Nowa generacja Mercedesa SL oficjalnie rozpoczęła testy na drogach publicznych. Producent w swojej pierwszej zapowiedzi zaprezentował egzemplarze przedprodukcyjne w obfitym kamuflażu. Pewnych rzeczy jednak nie da się ukryć — mowa o trapezoidalnych końcówkach wydechu, które z daleka zdradzają, że mamy do czynienia z topowymi odmianami spod ręki AMG.
Kultowy roadster SL wraca do swoich korzeni – korzeni, które wywodzą się ze świata sportu motorowego i sięgają 1952 r. Zadanie zbudowania samochodu trafiło pod najbardziej odpowiedni adres, czyli do Mercedes-AMG – marki sportowych oraz wyczynowych modeli Mercedes-Benz AG. Inżynierowie i projektanci AMG na nowo zinterpretują legendarnego roadstera.

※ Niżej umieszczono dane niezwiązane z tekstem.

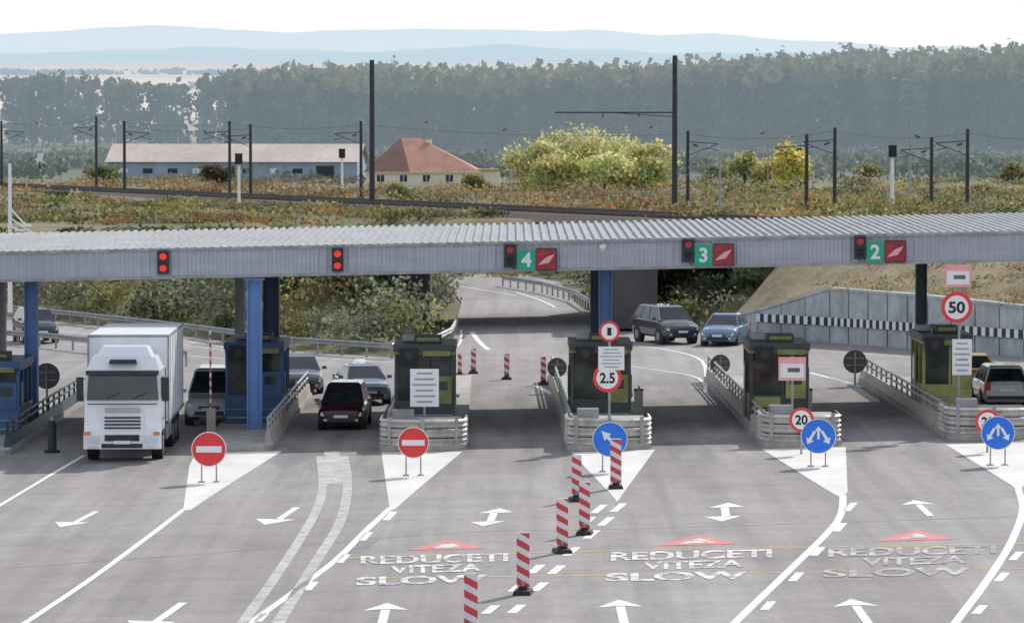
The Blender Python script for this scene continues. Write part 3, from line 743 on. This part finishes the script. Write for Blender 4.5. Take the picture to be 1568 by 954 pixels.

- czytamy w komunikacie Mercedes-Benz
Będzie się działo
Wszystko wskazuje na to, że nowy sportowiec z Affalterbach zadebiutuje przed 2022 rokiem. Mercedes-AMG SL będzie oparty na platformie MSA (Modular Sports Architecture), co w skrócie oznacza świetny balans pomiędzy ogromną adrenaliną i nieziemskim komfortem. Pod maską najpewniej znajdzie się 6-cylindrowy, rzędowy silnik o pojemności 3 litrów lub — co jest bardziej prawdopodobne — benzynowe V8 o pojemności 4 litrów z najmocniejszych wariantów "63".